6. The base station of claim 1, wherein the transceiver sends the notification to at least one other base station in a same cluster via an intermediate node of the mobile communications network.

7. The base station of claim 1, wherein the clock source is a Global Positioning System (GPS) receiver and the timing reference signal is a GPS timing signal.

8. The base station of claim 1, wherein the clock source is internal to the base station.

9. Within a base station of a mobile communications network, a method of backhaul channel synchronization comprising:

comparing a timing reference signal with a synchronization signal of the mobile communications network;

determining a measure of accuracy for the synchronization signal according to the timing reference signal; and

selectively notifying at least one other base station in a same cluster as the base station according to the measure of accuracy.

10. The method of claim 9, wherein determining a measure of accuracy further comprises calculating a phase difference between the synchronization signal and the timing reference signal.

11. The method of claim 9, wherein determining a measure of accuracy further comprises calculating a frequency difference between the synchronization signal and the timing reference signal.

12. The method of claim 9, further comprising selectively calibrating, according to the measure of accuracy, an oscillator of the base station that is used as a reference to generate a carrier signal for radio link communications.

13. The method of claim 9, wherein selectively notifying at least one other base station further comprises sending a notification to at least one other base station in a same cluster via a direct communication link.

14. The method of claim 9, wherein selectively notifying at least one other base station further comprises sending a notification to a mobile station, wherein the mobile station notifies at least one other base station in a same cluster.

15. The method of claim 9, wherein selectively notifying at least one other base station further comprises sending a notification to a management system, wherein the management system notifies at least one other base station in a same cluster.

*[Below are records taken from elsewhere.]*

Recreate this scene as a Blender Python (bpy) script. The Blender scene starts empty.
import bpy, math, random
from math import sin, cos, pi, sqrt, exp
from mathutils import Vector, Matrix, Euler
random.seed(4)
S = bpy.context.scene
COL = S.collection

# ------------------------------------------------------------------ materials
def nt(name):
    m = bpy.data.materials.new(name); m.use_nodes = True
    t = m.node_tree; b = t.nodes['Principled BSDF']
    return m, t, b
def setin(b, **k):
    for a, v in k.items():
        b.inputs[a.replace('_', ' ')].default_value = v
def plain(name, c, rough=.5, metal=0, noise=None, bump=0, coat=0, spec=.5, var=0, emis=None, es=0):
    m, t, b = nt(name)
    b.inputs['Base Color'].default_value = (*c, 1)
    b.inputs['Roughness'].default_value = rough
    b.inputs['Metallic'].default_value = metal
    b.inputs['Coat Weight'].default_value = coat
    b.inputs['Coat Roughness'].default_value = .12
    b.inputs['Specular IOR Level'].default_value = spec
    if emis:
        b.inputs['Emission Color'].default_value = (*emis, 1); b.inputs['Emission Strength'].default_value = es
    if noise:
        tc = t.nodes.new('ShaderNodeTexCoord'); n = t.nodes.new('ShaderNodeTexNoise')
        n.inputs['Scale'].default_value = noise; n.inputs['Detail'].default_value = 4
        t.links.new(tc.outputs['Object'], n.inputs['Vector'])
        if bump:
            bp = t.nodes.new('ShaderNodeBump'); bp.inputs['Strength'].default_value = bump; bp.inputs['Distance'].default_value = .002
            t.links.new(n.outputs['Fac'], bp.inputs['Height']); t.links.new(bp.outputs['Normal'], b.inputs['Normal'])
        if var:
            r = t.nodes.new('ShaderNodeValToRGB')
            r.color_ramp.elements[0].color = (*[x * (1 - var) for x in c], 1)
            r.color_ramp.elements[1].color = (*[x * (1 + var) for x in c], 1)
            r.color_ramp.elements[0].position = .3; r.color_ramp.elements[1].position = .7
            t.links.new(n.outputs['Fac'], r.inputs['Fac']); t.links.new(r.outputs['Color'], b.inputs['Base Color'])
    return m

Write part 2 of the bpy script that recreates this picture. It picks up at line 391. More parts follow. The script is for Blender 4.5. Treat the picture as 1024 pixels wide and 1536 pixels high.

16. A machine readable storage having stored thereon a computer program having a plurality of code sections comprising:

code for comparing a timing reference signal with a synchronization signal of a mobile communications network;

code for determining a measure of accuracy for the synchronization signal according to the timing reference signal; and

code for selectively notifying at least one other base station in a same cluster as the base station according to the measure of accuracy.

17. The machine readable storage of claim 16, wherein the code for determining a measure of accuracy further comprises code for calculating a phase difference between the synchronization signal and the timing reference signal or code for calculating a frequency difference between the synchronization signal and the timing reference signal.

18. The machine readable storage of claim 16, wherein the code for selectively notifying at least one other base station further comprises code for sending a notification to at least one other base station in a same cluster via a direct communication link.

19. The machine readable storage of claim 16, wherein the code for selectively notifying at least one other base station further comprises code for sending a notification to a mobile station, wherein the mobile station notifies at least one other base station in a same cluster.

20. The machine readable storage of claim 16, wherein the code for selectively notifying at least one other base station further comprises code for sending a notification to a management system, wherein the management system notifies at least one other base station in a same cluster.